The Illusionist

ANIMATION; 1hr 20min

DIRECTED BY: Sylvain Chomet

Act of love: Alice and Tatischeff


Jacques Tati (Mon Oncle) and Sylvain Chomet are a paradisaical pairing: the classic master of observation given daintily hand-drawn animated life by the man behind the genius The Triplets of Belleville. Tati’s screenplay of The Illusionist, about fading, middle-aged, 1950s French magician Tatischeff (Tati’s birth name), suffering for his sly art in increasingly degrading jobs, is dialogue-light and detail-rich, which suits Chomet just fine. Playing to the peanut gallery in a Scottish inn, Tatischeff’s sleight of hand entrances girlish housemaid Alice.
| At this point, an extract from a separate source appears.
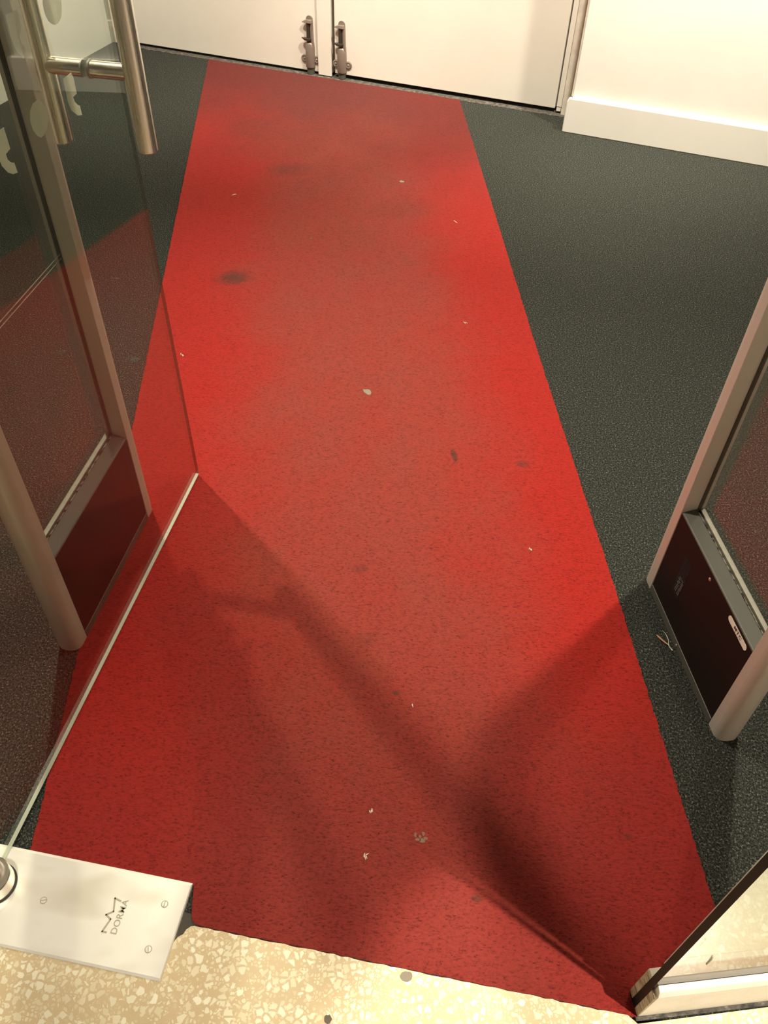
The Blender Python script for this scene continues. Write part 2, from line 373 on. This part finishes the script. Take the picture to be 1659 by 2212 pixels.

They don’t share a language but bond with a mutual delicacy of feeling, and when he leaves for Edinburgh, Alice goes too.

 

With Tatischeff eking a living on the faded showbiz periphery, money is perilously short. He runs himself ragged to stay afloat and keep Alice, whom he chastely adores, in pretty clothes but to no avail: in his frequent absences, she has found someone else. Although whimsically stylised, the striving and pain of the intimately realised characters — a suicidal clown and a lonely ventriloquist are fellow guests in Tatischeff and Alice’s shabby hotel — are both acutely human and poetry in distinctive motion.